I’ve just been thinking for a while now about whether this is something for me or not. It would be convenient, even though it’s naturally more expensive than non-organic food—but that makes sense, of course. And since we have this thread here, it crossed my mind again. Unfortunately, I don’t have an organic grocery store right around the corner where I could just pop in without having to sign up for a vegetable box subscription. At the supermarket or discount store here, they don’t always have organic items consistently in stock, so you just have to take whatever’s available. Organic quality is especially important to me when it comes to potatoes and apples. And bananas, too—"regular" bananas don’t taste like anything, and neither do regular tomatoes, for that matter. If anyone wants to share their thoughts on this—about vegetable boxes and that sort of thing—I’d really appreciate it.

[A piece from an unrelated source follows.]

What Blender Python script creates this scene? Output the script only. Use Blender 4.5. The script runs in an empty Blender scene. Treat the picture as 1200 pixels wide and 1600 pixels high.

Back to the topic of this thread:
I don’t think teenagers are really the target audience for fair trade. At that age, you’re not really aware of that kind of thing. Hopefully, that will come with time. I mean, at that age, you’re first figuring out what style of clothing suits you, what you like, what’s trendy, and what you wear to fit in—or not—with a certain group.
Although, I just realized that I’ve automatically separated fair trade from trendy stuff. But I think that’s outdated by now. If even the big fashion chains are switching to fair trade, then there are definitely trendy items in there too. I guess I fell for my own prejudice—fair trade = eco-friendly = boring—but I think that’s not really the case anymore, is it?